Main image of article Yahoo Aggressively Prunes Underperformers

Yahoo CEO Marissa Mayer isn't exactly wielding a chainsaw, but she's using performance reviews as a kind of pruning shears as she aggressively trims underperformers from the company’s workforce. Employees at the company are apparently finding the pressure to perform is growing, and real. If they score a couple of "misses" or "occasionally misses" on their performance reviews within a 15-month period they may be shown the door, says AllThingsD. Additionally, the website notes that Yahoo uses a complex version of the controversial stack-ranking method employed by General Electric under former CEO Jack Welch. By Mayer's own acknowledgment, Yahoo has cut roughly 1,000 employees due to its more aggressive performance reviews. Part of that ramping up: Performance reviews are now given quarterly.

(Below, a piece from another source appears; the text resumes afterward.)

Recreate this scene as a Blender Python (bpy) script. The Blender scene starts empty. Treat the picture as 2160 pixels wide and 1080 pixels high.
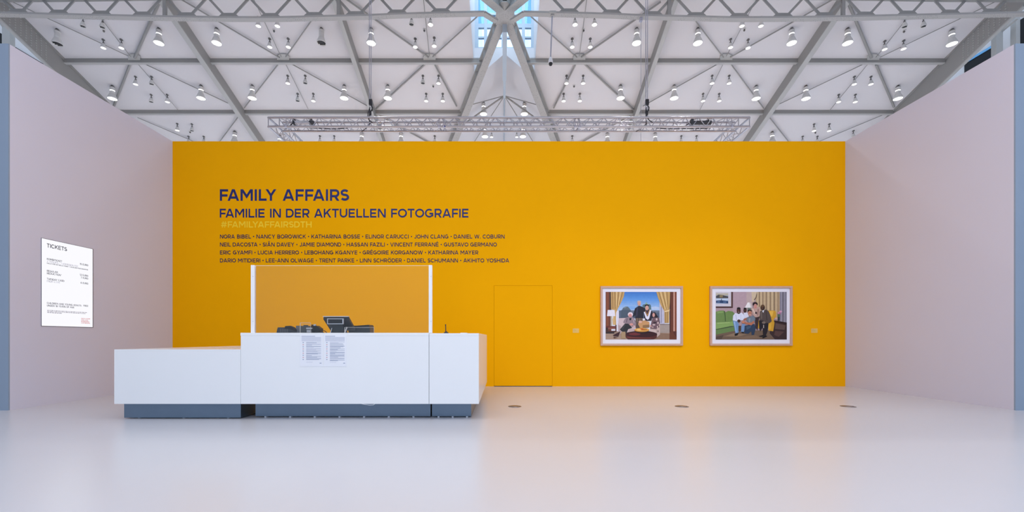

Previously, they were conducted on an annual basis.

Performance Metrics

Yahoo's reviews are based around four key metrics: culture, calibration, company goals and compensation, AllThingsD says. At the Goldman Sachs investor conference earlier this year, Mayer, according to Forbes, said she’s enhanced company performance by instituting a "quarterly calibration of performance" based on quarterly goals in a move to increase accountability. Although Yahoo's stock price has steadily risen since Mayer's arrival a little over a year ago, its revenues have yet to respond. The company's third quarter earnings performance was nothing to Yahoo about, with net revenues down 1 percent to $1.09 billion, excluding traffic acquisition costs, compared with a year ago. Net profit, meanwhile, was also down, coming in at 34 cents a share compared with 39 cents a year earlier. Time will tell whether Mayer will be able to get Yahoo's financial performance to respond like Welch did with GE. During his 21 years as CEO, Welch pushed revenues to $130 billion from $25 billion and net income soared to $15 billion from $1.5 billion.